======== DATASET EXCERPT

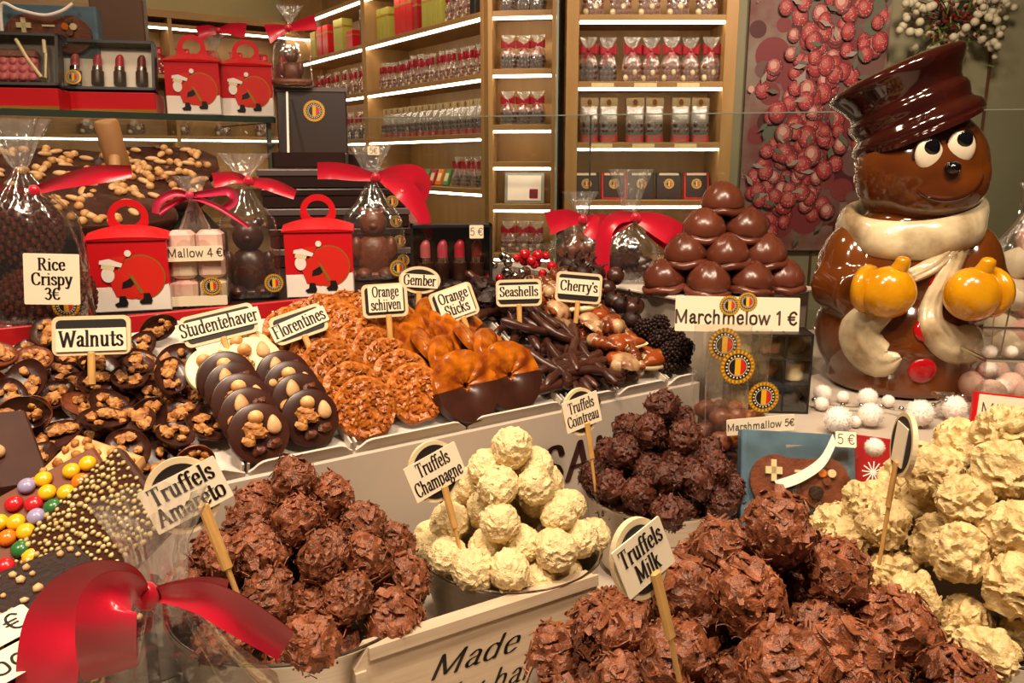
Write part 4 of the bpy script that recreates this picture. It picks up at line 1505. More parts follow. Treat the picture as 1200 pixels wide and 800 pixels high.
def heap(kind, name, what, group, cx, cy, R0, zr, H, r, seed, power=1.25, nmesh=5, sq=(1, 1)):
    """individual truffles packed over a cone-like heap, with a second layer showing through the gaps"""
    meshes = [truffle_mesh(name, kind, seed + i) for i in range(nmesh)]
    rr = random.Random(seed)
    placed = []

    def zc(q):
        return zr + H * (1 - min(1, q) ** power)
    for shell in range(2):
        tries = 0
        dmin = r * (1.72 if shell == 0 else 1.7)
        while tries < 5000:
            tries += 1
            q = math.sqrt(rr.random()) * 1.0
            a = rr.uniform(0, 2 * PI)
            if tries == 1 and shell == 0:
                q = 0.0
            x, y, z = q * R0 * math.cos(a), q * R0 * math.sin(a), zc(q)
            if shell:
                q2 = max(0, q - 0.06)
                x, y = x * .86, y * .86
                z = zc(q) - 1.45 * r
                if z < zr - r:
                    continue
            p = Vector((x, y, z))
            if all((p - b).length > dmin for b in placed):
                placed.append(p)
    k = 0
    top = max(placed, key=lambda p: p.z)
    ox = Vector((cx, cy, 0))
    for p in placed:
        me = meshes[k % nmesh]
        o = bpy.data.objects.new(name, me)
        COL.objects.link(o)
        sc = r * rr.uniform(0.94, 1.1)
        o.matrix_basis = MX(p + ox, (rr.uniform(0, 6.28), rr.uniform(0, 6.28), rr.uniform(0, 6.28)), (sc * rr.uniform(.95, 1.08), sc * rr.uniform(.95, 1.08), sc * .97))
        tag(o, ('topmost ' if p is top else '') + what, 'truffle', group)
        k += 1
    return placed


ZR = 1.132
am = atz(352, 692, ZR)
bowl('steel_bowl', 'steel bowl of milk truffles behind the big red bow', (am.x, am.y, Z0), 0.108, ZR - Z0)
heap('milk', 'flaked_truffle', 'flaked milk chocolate truffle in the steel bowl behind the big red bow', 'amareto truffles', am.x, am.y, 0.101, ZR + 0.004, 0.098, 0.0205, 3)
ch = atz(600, 641, ZR)
bowl('steel_bowl', 'steel bowl of round white truffles in the middle', (ch.x, ch.y, Z0), 0.085, ZR - Z0)
heap('white', 'white_truffle', 'crumbly white chocolate truffle in the middle steel bowl', 'champagne truffles', ch.x, ch.y, 0.0815, ZR + 0.004, 0.098, 0.0185, 13)
co = atz(773, 573, ZR)
bowl('steel_bowl', 'steel bowl of dark flaked truffles beside the white truffles', (co.x, co.y, Z0), 0.083, ZR - Z0)
heap('dark', 'dark_flaked_truffle', 'dark flaked truffle in the bowl under the Cointreau tag', 'cointreau truffles', co.x, co.y, 0.081, ZR + 0.006, 0.094, 0.0185, 23)
mk = Vector((0.176, 0.500, 0))
bowl('steel_bowl', 'large steel bowl under the foreground heap of flaked milk truffles', (mk.x, mk.y, Z0), 0.165, 0.085)
heap('big', 'large_flaked_truffle', 'large flaked milk chocolate truffle in the foreground heap', 'foreground milk truffles', mk.x, mk.y, 0.162, 1.118, 0.145, 0.0235, 33, 1.15, 6)
wi = Vector((0.425, 0.675, 0))
bowl('steel_bowl', 'large steel bowl under the heap of ivory truffles on the right', (wi.x, wi.y, Z0), 0.145, 0.095)
heap('ivory', 'ivory_truffle', 'rough ivory white chocolate truffle in the heap on the right', 'ivory truffles', wi.x, wi.y, 0.140, 1.13, 0.140, 0.0235, 43, 1.25, 6)

# ------------------------------------------------------------------ name tags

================

WHAT THE EXERCISE ASKS –
Each line from the top of the material through the line containing "placed = []" should be reproduced exactly; please drop any images.

TASK RESPONSE –
Write part 4 of the bpy script that recreates this picture. It picks up at line 1505. More parts follow. Treat the picture as 1200 pixels wide and 800 pixels high.
def heap(kind, name, what, group, cx, cy, R0, zr, H, r, seed, power=1.25, nmesh=5, sq=(1, 1)):
    """individual truffles packed over a cone-like heap, with a second layer showing through the gaps"""
    meshes = [truffle_mesh(name, kind, seed + i) for i in range(nmesh)]
    rr = random.Random(seed)
    placed = []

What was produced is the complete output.